Fue reflexionando sobre esta contradicción como llegó a la formulación que es el pilar sobre el que construyó su obra: «Cogito ergo sum». Pienso luego existo. Esta es una verdad clara y distinta, que no puede ser cuestionada porque si estoy dudando, es porque estoy pensando. Y, por lo tanto, existo. Dando un paso más, Descartes subraya la existencia de un yo pensante de naturaleza espiritual frente al mundo material que perciben nuestros sentidos. Por ello, hay una «res cogitans», que es el pensamiento, y una «res extensa», que es la materia. Esta dicotomía es esencial para comprender su filosofía.
Según desarrollará en Discurso del método y sus Meditaciones metafísicas, dos libros imprescindibles, la separación entre el reino de lo espiritual y de lo físico impide que las ideas tengan un origen en la observación empírica. Ello le llevará a afirmar que las ideas son innatas, están inscritas, valga la metáfora, en el alma humana por Dios.
Podríamos sospechar que hay «un duende maligno» que extravía nuestra razón y que la vida es un sueño, pero eso no es posible porque el Ser Supremo no lo permitiría en su infinita bondad.

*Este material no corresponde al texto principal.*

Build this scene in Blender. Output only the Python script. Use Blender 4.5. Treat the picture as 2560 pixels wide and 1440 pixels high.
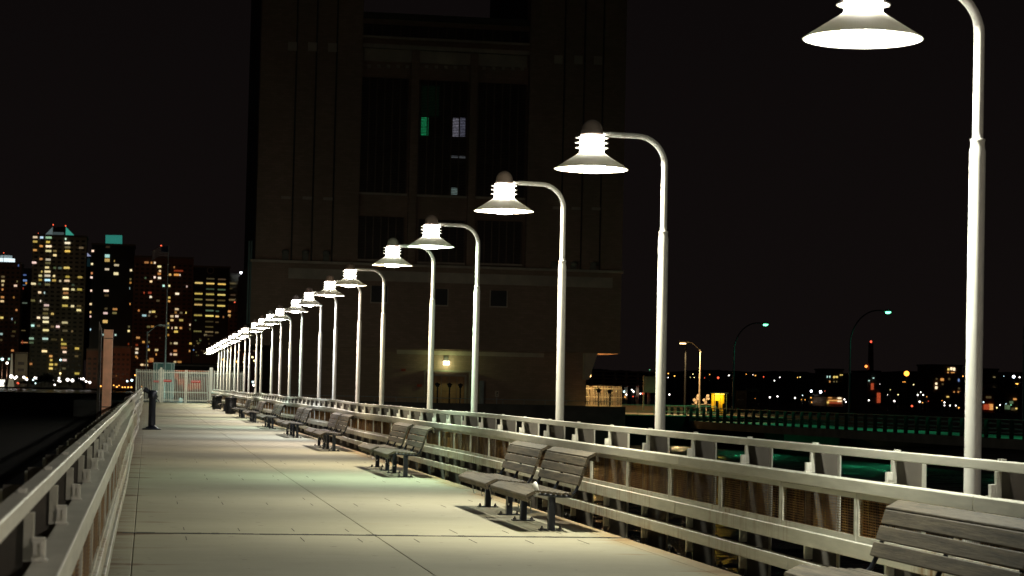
import bpy, math, random
from mathutils import Vector, Matrix
random.seed(7)
R = math.radians
for o in list(bpy.data.objects): bpy.data.objects.remove(o)
S = bpy.context.scene
C = S.collection

# ------------------------------------------------------------------ camera, sky, exposure
FP = 5333.0                       # focal length in pixels of the 2560 px wide photograph
ROLL = R(1.25); PITCH = R(2.768); YAW = R(9.64)
CAM = Vector((0, 0, 1.5))
rot = Matrix.Rotation(-YAW, 3, 'Z') @ Matrix.Rotation(R(90) + PITCH, 3, 'X') @ Matrix.Rotation(ROLL, 3, 'Z')
cd = bpy.data.cameras.new('camera'); cam = bpy.data.objects.new('camera', cd); C.objects.link(cam)
cd.sensor_width = 36; cd.lens = 36 * FP / 2560
cd.clip_start = .05; cd.clip_end = 9000
cd.dof.use_dof = True; cd.dof.focus_distance = 29; cd.dof.aperture_fstop = 7.0
cam.matrix_world = Matrix.Translation(CAM) @ rot.to_4x4()
S.camera = cam
w = bpy.data.worlds.new('World'); S.world = w; w.use_nodes = True
nt = w.node_tree; nt.nodes.clear()
out = nt.nodes.new('ShaderNodeOutputWorld'); bg = nt.nodes.new('ShaderNodeBackground')
tc = nt.nodes.new('ShaderNodeTexCoord'); sp = nt.nodes.new('ShaderNodeSeparateXYZ')
rp = nt.nodes.new('ShaderNodeValToRGB')
e = rp.color_ramp.elements
e[0].position = 0.0; e[0].color = (.0056, .0040, .0038, 1)
e[1].position = 0.35; e[1].color = (.0020, .0016, .0018, 1)
nt.links.new(tc.outputs['Generated'], sp.inputs[0]); nt.links.new(sp.outputs['Z'], rp.inputs[0])
nt.links.new(rp.outputs[0], bg.inputs[0]); nt.links.new(bg.outputs[0], out.inputs[0])
bg.inputs[1].default_value = 1.0
S.view_settings.view_transform = 'Standard'; S.view_settings.look = 'None'
S.view_settings.exposure = 0; S.view_settings.gamma = 1
S.render.engine = 'CYCLES'
S.cycles.use_denoising = True
S.cycles.use_light_tree = True
S.cycles.max_bounces = 5; S.cycles.diffuse_bounces = 3; S.cycles.glossy_bounces = 3
S.cycles.sample_clamp_indirect = 4
S.cycles.caustics_reflective = False; S.cycles.caustics_refractive = False

LAMP_W = 260          # watts of one pier lamp
def ray(px, py):
    return rot @ Vector(((px - 1280) / FP, -(py - 720) / FP, -1))
def atY(px, py, Y): d = ray(px, py); return CAM + d * (Y / d.y)
def atX(px, py, X): d = ray(px, py); return CAM + d * (X / d.x)
def atZ(px, py, Z): d = ray(px, py); return CAM + d * ((Z - 1.5) / d.z)

XR, XL = 4.98, -.25                 # inner faces of the two railings
SP = 1.83                           # post spacing
PH = atX(2018, 1190, XR + .07).y
# ------------------------------------------------------------------ materials
M = {}
def newmat(name):
    m = bpy.data.materials.new(name); m.use_nodes = True
    M[name] = m
    return m, m.node_tree, m.node_tree.nodes['Principled BSDF']
def N(nt, t, **kw):
    n = nt.nodes.new(t)
    for k, v in kw.items():
        if hasattr(n, k): setattr(n, k, v)
        else: n.inputs[k.replace('_', ' ')].default_value = v
    return n
def mix(nt, fac, a, b):
    n = nt.nodes.new('ShaderNodeMix'); n.data_type = 'RGBA'
    for s, v in ((0, fac), (6, a), (7, b)):
        if hasattr(v, 'links') or hasattr(v, 'is_output'): nt.links.new(v, n.inputs[s])
        else: n.inputs[s].default_value = v if s == 0 else (*v, 1)
    return n.outputs[2]
def ramp(nt, src, p0, p1):
    n = nt.nodes.new('ShaderNodeMapRange'); n.inputs[1].default_value = p0; n.inputs[2].default_value = p1
    nt.links.new(src, n.inputs[0]); return n.outputs[0]
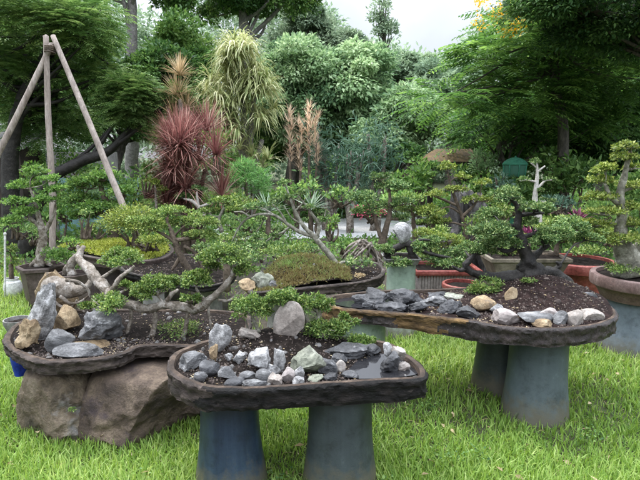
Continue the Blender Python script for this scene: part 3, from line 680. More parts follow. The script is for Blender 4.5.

El conocimiento es un despertar de las ideas grabadas por Dios en el yo pensante.
Frente a ese yo pensante, albergamos una idea clara y distinta de la extensión a través de nuestros sentidos. La extensión y el movimiento son las cualidades del mundo físico. Y permanecen constantes: la materia no se destruye, se transforma. Ello fundamenta el mecanicismo, que tanta influencia ejercería sobre la física en los siglos posteriores.
Dios, el relojero universal
Descartes era muy consciente de que su rígida separación del pensamiento y el cuerpo generaba una dualidad repleta de paradojas. Y, por eso, llegó a afirmar que existe una conexión en el cerebro del alma con el cuerpo a través de una glándula pineal. La explicación no convenció a Leibniz, Spinoza y Malebranche, que impugnaron su filosofía y optaron por otras formulaciones. La más interesante es la de Leibniz, que acuñó la idea de las «mónadas» o sustancias simples de naturaleza inextensa.
El pensador alemán sostenía que Dios actúa como un relojero universal que ha creado las leyes del Universo, y, por tanto, nuestro mundo es el mejor de los posibles. Una concepción que no compartía Descartes, que pensaba que vivimos en una realidad imperfecta y que el mal está provocado por la libertad de elección de cada hombre. Esto es muy importante porque, aunque el pensador francés acepta que existen unas normas de conducta que vienen de Dios, cada ser humano es libre de hacer lo que le plazca. Descartes defendió la libertad y la autonomía de la ciencia, que no está supeditada a la fe sino a los dictados de la razón. Fue, por ello, un heterodoxo de su tiempo y no resulta exagerado considerarle el padre de la filosofía moderna.